** BEGIN INFORMATION GIVEN **

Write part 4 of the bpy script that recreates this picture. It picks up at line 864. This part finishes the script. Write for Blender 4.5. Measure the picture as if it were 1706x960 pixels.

** END INFORMATION GIVEN **
** BEGIN INFORMATION GIVEN **

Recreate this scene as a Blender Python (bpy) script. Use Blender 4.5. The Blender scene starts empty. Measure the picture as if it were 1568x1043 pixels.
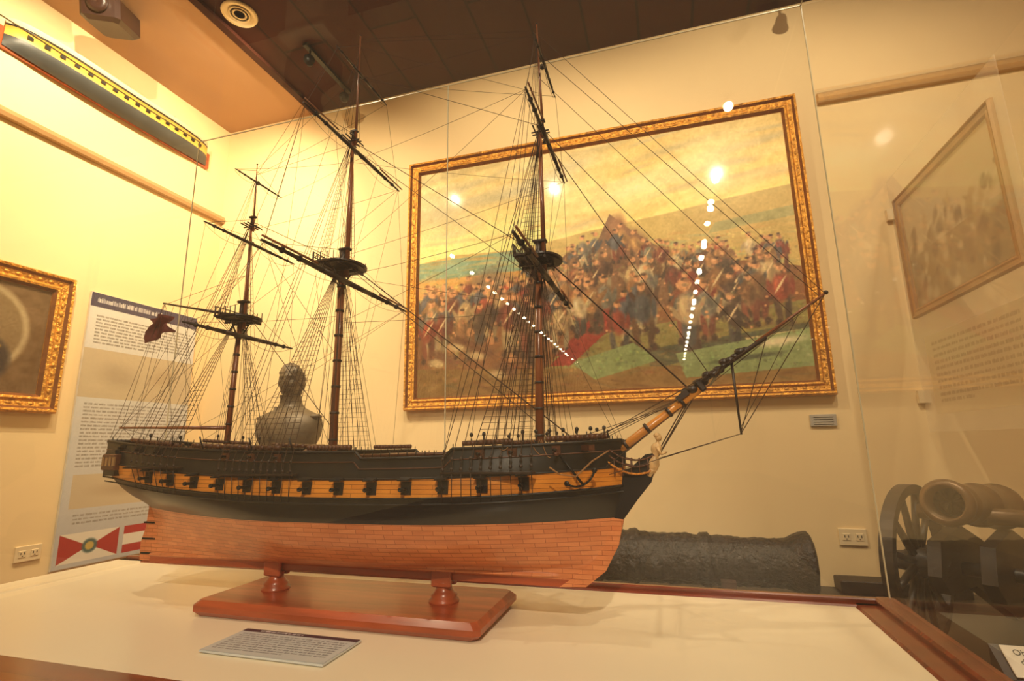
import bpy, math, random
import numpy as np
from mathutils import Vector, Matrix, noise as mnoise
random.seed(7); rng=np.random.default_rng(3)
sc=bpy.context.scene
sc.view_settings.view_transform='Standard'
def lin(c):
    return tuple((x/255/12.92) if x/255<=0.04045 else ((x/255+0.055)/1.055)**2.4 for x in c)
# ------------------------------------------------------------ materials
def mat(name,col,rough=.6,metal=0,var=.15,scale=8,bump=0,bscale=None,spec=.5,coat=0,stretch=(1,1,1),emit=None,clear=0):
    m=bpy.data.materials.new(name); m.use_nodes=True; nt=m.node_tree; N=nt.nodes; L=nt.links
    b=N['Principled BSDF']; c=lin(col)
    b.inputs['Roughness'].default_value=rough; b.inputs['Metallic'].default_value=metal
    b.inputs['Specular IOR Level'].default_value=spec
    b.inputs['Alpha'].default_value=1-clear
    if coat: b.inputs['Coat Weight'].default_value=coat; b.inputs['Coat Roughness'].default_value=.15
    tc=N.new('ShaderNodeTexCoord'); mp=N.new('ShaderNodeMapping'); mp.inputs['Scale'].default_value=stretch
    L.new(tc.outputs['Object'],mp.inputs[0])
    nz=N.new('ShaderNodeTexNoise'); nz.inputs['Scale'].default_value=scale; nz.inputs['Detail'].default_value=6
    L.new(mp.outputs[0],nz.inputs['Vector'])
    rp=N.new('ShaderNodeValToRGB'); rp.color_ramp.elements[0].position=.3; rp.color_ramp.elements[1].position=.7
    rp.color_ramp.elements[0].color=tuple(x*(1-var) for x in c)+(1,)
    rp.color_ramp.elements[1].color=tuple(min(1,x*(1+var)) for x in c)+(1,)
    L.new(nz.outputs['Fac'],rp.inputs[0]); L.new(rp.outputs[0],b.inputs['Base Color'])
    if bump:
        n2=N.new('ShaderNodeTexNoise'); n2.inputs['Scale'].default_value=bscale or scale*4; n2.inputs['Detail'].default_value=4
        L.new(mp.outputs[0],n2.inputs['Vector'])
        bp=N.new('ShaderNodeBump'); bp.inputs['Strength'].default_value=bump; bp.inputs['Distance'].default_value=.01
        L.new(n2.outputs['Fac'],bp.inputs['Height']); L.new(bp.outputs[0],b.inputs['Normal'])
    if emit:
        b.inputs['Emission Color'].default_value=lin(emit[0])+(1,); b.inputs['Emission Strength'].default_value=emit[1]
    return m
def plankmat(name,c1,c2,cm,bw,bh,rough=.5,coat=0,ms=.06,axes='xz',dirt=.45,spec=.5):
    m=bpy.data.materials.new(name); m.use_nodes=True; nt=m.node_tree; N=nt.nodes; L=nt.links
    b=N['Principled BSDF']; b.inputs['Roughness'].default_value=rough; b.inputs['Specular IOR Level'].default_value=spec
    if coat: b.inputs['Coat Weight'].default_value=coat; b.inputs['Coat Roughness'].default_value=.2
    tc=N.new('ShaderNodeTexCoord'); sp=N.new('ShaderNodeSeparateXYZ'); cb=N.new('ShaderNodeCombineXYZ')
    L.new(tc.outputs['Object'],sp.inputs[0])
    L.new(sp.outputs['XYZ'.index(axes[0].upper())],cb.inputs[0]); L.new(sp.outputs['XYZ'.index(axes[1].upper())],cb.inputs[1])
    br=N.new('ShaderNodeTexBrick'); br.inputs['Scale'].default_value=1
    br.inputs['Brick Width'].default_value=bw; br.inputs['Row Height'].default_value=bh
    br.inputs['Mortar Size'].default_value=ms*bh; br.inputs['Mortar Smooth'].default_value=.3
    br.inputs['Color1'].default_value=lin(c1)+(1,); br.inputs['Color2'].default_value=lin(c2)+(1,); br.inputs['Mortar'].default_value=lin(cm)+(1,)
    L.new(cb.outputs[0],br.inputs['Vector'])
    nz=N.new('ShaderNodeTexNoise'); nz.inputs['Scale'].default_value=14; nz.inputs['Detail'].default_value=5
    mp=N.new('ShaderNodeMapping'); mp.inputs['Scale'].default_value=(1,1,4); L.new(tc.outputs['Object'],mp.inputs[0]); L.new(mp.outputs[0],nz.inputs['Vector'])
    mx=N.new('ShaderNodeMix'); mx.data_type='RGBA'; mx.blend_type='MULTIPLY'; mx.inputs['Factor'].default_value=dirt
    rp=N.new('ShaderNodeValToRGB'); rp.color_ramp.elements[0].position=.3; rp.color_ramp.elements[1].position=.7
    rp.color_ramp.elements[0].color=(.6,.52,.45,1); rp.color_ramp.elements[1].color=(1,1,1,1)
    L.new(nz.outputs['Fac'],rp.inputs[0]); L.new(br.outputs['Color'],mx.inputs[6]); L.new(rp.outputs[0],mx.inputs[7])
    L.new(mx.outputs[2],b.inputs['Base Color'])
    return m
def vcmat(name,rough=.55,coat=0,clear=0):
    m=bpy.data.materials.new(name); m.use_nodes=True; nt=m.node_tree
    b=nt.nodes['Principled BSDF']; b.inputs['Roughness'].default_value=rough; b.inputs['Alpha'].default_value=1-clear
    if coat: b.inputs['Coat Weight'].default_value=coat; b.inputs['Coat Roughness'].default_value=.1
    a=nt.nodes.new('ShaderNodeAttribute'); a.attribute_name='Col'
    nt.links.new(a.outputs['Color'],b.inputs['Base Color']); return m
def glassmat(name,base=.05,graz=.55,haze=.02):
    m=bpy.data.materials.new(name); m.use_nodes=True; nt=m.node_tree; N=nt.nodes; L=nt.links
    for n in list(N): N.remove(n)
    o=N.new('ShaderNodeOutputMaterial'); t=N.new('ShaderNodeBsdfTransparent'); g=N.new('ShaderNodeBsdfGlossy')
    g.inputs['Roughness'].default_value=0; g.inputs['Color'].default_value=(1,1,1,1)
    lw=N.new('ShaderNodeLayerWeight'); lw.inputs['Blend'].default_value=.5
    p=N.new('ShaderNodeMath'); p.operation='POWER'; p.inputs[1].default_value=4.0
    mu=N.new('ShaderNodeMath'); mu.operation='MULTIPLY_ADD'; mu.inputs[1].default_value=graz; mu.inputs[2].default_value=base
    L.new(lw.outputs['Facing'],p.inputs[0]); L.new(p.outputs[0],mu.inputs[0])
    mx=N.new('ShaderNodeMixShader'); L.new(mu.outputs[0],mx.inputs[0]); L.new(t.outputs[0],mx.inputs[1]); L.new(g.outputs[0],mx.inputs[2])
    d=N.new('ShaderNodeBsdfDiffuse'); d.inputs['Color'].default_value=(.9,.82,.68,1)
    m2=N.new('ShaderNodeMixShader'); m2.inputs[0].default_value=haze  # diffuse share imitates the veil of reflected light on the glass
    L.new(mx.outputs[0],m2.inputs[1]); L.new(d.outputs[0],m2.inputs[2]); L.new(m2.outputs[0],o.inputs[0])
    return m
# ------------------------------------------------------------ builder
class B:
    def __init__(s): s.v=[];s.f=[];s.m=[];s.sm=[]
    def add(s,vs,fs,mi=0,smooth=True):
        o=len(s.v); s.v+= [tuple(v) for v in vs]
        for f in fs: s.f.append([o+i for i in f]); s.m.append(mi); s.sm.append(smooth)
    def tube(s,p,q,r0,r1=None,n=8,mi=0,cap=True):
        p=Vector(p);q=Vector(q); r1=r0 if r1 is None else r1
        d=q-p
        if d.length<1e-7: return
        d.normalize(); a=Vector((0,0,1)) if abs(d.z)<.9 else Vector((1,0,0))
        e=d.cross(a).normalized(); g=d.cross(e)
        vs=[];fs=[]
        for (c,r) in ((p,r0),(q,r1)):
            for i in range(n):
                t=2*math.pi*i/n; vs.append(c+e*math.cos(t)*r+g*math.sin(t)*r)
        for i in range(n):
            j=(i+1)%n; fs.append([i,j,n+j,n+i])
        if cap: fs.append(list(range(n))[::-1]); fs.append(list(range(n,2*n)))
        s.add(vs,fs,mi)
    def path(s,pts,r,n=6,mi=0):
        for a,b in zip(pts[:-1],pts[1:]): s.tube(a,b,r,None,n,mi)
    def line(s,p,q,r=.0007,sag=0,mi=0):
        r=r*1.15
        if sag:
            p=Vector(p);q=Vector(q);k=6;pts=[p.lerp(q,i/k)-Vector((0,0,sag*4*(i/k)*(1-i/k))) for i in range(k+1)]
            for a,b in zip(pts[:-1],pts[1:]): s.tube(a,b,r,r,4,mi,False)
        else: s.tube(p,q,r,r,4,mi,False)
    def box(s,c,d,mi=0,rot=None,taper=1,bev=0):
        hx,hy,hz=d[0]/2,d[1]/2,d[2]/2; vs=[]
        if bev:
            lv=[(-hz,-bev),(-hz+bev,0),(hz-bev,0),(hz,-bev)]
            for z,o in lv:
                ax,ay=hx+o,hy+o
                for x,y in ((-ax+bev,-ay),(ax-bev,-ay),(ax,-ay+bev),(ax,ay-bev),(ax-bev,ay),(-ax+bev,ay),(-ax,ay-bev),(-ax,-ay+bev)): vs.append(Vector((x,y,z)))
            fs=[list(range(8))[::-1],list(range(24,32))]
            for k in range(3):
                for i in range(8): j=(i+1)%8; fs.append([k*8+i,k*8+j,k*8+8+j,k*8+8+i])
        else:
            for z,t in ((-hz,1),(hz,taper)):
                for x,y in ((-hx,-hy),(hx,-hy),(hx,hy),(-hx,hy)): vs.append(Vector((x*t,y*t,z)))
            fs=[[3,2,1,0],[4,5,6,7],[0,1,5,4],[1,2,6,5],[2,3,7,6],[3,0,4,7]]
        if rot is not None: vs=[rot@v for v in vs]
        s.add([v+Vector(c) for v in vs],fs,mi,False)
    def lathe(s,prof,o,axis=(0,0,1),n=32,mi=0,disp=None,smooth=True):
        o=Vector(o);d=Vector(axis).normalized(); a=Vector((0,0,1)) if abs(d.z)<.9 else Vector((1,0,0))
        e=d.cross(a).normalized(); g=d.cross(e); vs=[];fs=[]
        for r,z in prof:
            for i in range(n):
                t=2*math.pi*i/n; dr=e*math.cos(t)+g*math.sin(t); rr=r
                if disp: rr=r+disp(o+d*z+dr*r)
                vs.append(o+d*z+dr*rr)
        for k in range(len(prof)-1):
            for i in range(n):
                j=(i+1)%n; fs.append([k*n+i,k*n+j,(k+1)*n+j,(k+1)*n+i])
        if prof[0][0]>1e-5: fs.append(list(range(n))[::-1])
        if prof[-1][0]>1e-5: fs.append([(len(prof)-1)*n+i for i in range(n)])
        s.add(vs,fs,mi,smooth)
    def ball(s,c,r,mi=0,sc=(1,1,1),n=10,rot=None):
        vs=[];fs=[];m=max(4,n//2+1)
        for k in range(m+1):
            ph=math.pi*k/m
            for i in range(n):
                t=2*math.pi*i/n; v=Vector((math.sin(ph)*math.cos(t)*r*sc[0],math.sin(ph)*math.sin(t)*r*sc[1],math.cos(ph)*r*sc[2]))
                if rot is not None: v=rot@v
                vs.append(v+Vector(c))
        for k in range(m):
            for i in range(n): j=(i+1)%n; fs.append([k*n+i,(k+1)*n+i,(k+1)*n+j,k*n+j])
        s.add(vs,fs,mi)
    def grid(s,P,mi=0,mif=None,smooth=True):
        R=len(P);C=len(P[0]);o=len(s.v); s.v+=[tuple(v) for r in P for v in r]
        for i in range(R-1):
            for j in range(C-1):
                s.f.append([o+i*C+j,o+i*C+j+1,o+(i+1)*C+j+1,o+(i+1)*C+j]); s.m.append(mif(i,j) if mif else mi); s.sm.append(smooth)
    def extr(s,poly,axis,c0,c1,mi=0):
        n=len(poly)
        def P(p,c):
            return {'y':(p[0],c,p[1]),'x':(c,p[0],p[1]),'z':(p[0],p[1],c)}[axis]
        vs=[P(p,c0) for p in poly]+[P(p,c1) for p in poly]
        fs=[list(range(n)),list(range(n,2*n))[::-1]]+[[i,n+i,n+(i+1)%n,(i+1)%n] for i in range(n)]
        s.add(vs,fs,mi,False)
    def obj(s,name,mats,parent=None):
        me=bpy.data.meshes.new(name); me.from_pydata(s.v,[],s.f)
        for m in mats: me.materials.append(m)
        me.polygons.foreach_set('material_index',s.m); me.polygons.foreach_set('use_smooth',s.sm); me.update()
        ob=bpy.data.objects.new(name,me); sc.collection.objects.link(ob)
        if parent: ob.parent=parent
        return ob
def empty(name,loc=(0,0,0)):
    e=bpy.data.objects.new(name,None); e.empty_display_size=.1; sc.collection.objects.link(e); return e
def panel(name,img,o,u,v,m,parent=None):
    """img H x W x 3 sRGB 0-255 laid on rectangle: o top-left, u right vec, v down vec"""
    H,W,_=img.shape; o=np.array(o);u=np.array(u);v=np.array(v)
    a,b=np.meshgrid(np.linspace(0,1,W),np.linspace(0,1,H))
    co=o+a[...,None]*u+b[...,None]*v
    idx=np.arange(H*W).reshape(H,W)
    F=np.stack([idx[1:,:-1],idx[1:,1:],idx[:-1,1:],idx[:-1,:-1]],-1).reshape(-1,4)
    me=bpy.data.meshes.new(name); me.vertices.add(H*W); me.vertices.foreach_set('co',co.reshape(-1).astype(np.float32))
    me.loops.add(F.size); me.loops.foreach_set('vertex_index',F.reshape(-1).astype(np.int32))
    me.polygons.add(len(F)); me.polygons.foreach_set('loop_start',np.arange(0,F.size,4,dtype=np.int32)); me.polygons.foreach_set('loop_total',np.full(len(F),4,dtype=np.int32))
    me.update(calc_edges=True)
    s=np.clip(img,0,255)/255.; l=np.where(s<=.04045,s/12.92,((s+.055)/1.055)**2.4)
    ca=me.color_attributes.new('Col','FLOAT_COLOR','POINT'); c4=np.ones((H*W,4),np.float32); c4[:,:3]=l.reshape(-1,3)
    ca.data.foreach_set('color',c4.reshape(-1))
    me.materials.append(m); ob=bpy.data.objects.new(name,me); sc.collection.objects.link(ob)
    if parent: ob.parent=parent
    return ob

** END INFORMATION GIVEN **

Check each line of the data above for the string "picture", then report how many lines have it, with no other words.

2